Let me reinforce what Ed said about varying cross sections as a major contributor to distortion. On heating steel expands until you reach the point where things start going into solution, or what most knifemakers call “critical”, at this point the steel noticeably contracts until the conversion is complete. If there are thin sections attached to thicker sections obviously one of those sections will be contracting while the other is expanding if the heating is fast and continuous. This is why industry employs things like pre-soak holds to equalize the temperature throughout before proceeding with the high heat. On cooling the steel is contracting until you reach the temperature at which it begins to harden (in this case around 400F) at which point it expands drastically and rapidly, like speed of sound rapidly. Here the same is true as before of differing cross sections, thin and thick are going to move in opposite directions.
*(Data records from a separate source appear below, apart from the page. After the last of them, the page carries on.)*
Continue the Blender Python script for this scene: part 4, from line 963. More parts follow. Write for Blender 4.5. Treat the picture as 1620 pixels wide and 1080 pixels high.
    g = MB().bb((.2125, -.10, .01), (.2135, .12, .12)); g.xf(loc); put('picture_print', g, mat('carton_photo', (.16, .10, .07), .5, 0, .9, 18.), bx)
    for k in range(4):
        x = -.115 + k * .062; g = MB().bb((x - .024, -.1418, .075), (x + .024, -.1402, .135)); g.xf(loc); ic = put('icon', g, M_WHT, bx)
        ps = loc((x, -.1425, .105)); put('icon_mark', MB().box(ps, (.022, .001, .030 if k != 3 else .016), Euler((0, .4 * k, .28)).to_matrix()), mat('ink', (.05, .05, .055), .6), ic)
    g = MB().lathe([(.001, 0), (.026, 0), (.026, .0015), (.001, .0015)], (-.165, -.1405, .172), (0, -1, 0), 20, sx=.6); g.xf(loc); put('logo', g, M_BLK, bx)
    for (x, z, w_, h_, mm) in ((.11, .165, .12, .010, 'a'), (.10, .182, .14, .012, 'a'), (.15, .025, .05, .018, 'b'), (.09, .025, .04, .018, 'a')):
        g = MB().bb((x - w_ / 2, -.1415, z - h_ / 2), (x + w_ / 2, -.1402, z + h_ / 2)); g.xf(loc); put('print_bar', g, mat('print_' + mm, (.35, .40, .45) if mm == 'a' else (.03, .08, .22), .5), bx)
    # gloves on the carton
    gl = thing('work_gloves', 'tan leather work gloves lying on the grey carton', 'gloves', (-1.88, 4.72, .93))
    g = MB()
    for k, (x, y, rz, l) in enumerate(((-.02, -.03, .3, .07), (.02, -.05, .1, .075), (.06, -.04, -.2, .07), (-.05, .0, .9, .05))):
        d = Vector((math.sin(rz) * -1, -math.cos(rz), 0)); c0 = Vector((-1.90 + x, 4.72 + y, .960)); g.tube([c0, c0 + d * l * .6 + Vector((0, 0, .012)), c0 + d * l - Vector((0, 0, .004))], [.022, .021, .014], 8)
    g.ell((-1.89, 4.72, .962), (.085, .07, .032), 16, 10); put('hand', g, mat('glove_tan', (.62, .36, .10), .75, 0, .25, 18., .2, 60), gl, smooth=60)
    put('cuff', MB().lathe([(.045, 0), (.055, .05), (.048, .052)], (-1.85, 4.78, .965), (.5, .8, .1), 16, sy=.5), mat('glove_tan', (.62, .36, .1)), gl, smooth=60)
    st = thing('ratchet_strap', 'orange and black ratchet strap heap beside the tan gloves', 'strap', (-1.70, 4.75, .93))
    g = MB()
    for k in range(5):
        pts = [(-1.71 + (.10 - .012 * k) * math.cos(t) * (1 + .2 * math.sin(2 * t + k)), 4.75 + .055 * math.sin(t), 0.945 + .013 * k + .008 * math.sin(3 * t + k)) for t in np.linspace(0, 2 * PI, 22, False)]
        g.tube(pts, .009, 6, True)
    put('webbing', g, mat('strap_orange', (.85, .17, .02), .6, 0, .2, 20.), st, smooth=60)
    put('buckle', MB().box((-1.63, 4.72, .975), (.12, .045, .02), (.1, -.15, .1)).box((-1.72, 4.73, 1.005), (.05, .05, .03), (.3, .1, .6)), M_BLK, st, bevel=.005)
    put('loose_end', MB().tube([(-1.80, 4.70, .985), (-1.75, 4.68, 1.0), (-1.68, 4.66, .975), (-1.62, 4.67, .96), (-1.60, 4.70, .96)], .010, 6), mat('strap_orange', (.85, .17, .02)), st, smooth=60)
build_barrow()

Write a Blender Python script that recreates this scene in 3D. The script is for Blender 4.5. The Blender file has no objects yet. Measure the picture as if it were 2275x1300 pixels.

This is why industry employs things like marquenching to keep complex shaped parts useable. Since I use the marquenching process I just did a batch of blades that included two kitchen knives that had edges ground to .010”. By quenching to 420F and allowing the whole cross section to equalize before continuing the hardening process they came out straighter than many other blades I do, and with a lovely 66HRC. In a conventional quench the edge would be expected to take the all too familiar ribbon effect.
These are just a couple of the most common contributing factors to distortion, but the topic is complex and endless with any number of factors, including the phase of the darn moon for all we know. In that same batch of knives I had a longer hunter blade come out of the quench and before my very eyes warp more severely than any knife I have ever made. I started to straighten it but watched more “s” curves begin as I worked it, so instead I put it in the vice and intentionally snapped it. With that amount of unexplainable distortion it was obvious that that knife had serious variables that I could not account for and thus I had no idea how badly something could be off inside it. The fractured grain size was as smooth as glass and the homogeneity was impeccable for damascus, but obviously there was something going on there. But the snapping itself gave me some data on the strength to ductility curve during the martensitic transformation, something that is so brief that we rarely get to explore; if I had waited another 8 minutes the break would have occurred in an entirely different manner.
The fact is that you could do everything right and still have some distortion. Steel is not a perfect substance and is made up of inconsistent structures. The best way to avoid it is to do everything as evenly as possible, heating, cooling, grinding normalizing, annealing, stress relieving etc… to keep the strain energies stored in that inconsistent structure balanced the best we can.